_Data segment_
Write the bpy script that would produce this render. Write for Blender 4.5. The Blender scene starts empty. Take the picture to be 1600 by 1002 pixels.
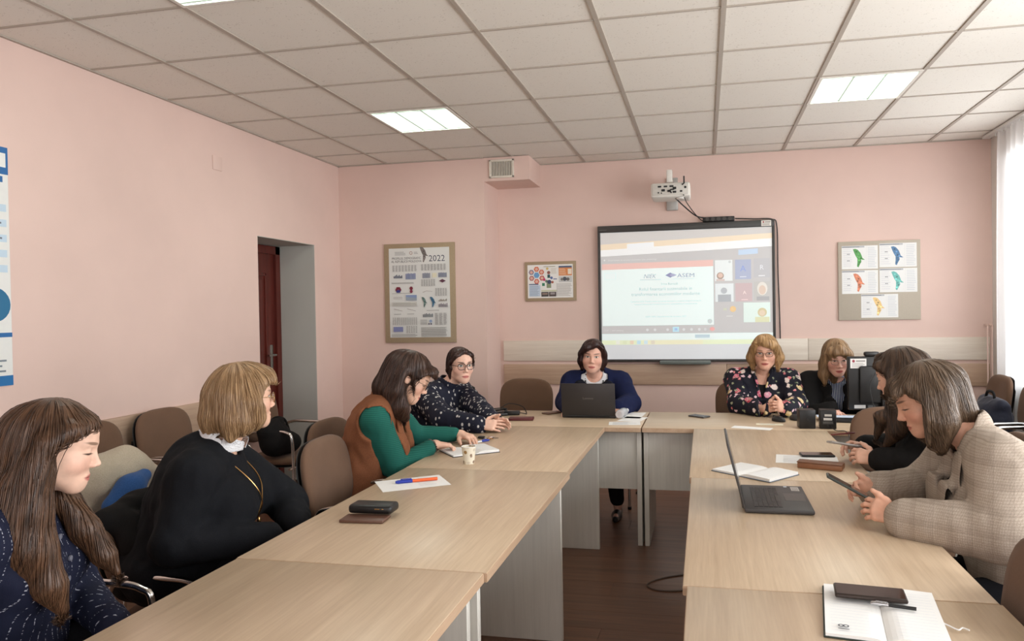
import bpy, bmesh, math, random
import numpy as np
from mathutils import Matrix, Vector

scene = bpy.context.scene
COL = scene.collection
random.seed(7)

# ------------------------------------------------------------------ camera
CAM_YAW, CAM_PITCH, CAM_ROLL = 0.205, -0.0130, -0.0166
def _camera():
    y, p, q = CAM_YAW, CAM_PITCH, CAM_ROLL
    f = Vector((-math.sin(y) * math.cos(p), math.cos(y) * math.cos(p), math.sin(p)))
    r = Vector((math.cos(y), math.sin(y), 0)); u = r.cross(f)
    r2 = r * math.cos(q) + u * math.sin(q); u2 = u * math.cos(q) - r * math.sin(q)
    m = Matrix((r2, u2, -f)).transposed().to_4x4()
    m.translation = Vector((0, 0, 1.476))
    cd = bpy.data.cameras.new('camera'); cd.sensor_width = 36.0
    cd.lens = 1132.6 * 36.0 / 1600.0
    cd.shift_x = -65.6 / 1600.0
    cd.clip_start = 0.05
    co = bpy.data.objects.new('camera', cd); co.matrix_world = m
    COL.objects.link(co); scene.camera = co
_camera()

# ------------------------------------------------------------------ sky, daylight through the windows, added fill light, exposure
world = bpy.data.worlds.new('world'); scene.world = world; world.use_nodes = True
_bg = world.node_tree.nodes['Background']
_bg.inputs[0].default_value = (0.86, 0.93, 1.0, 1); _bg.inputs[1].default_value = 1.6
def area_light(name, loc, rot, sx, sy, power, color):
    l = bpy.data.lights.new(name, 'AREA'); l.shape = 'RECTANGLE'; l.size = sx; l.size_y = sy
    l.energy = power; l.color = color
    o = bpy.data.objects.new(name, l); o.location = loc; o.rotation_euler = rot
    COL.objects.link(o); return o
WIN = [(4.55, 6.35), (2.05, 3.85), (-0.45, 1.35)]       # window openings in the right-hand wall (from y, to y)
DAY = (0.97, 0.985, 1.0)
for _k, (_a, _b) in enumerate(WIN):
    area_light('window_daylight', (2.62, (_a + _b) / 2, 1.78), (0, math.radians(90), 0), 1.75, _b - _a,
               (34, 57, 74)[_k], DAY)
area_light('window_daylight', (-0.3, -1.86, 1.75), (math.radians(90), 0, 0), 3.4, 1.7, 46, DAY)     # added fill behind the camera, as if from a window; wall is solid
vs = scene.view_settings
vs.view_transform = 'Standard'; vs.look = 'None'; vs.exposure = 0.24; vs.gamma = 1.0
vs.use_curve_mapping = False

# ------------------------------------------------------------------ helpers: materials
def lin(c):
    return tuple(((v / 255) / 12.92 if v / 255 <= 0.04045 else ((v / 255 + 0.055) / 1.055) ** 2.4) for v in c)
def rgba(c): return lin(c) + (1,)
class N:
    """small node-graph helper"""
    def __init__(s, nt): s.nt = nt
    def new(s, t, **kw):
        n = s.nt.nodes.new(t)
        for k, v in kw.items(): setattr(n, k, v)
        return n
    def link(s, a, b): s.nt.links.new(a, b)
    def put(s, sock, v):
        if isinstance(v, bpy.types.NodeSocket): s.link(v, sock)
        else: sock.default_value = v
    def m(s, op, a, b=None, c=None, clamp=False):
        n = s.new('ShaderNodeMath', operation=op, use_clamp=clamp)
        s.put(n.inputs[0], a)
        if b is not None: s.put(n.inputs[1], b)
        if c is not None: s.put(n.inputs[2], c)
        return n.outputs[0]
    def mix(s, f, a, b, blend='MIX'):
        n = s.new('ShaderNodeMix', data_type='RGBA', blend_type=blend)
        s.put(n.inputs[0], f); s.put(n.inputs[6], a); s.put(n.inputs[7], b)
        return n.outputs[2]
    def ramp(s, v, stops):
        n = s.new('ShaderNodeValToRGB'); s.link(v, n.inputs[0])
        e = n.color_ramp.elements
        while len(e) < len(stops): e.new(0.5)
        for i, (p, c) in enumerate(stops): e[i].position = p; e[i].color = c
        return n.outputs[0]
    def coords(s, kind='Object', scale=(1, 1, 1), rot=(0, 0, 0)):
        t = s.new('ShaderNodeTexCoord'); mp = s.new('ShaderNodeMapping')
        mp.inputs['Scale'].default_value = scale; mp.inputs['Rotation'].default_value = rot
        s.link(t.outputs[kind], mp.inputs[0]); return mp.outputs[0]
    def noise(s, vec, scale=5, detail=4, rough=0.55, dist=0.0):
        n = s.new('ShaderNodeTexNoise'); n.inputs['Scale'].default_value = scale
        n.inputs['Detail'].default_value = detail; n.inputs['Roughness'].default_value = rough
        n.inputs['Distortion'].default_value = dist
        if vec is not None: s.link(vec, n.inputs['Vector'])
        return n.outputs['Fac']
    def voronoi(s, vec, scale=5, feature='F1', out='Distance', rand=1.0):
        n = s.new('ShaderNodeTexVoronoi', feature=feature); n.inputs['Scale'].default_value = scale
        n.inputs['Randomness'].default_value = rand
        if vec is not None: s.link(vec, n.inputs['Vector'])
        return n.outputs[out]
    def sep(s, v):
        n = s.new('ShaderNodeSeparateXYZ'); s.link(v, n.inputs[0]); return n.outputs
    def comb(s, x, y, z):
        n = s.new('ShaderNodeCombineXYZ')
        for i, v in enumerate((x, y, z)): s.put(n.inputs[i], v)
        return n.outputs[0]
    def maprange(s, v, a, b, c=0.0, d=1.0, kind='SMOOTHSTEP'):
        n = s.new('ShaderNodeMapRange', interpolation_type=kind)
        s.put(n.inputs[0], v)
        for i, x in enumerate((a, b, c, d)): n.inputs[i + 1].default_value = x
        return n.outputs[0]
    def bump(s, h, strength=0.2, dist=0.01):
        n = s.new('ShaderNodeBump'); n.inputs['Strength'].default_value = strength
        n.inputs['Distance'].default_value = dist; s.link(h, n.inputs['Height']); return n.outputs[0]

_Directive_
Starting with the first line of the data above and ending with the line containing "from mathutils import Matrix, Vector", please restate every line exactly, leaving images out.

_Task response_
Write the bpy script that would produce this render. Write for Blender 4.5. The Blender scene starts empty. Take the picture to be 1600 by 1002 pixels.
import bpy, bmesh, math, random
import numpy as np
from mathutils import Matrix, Vector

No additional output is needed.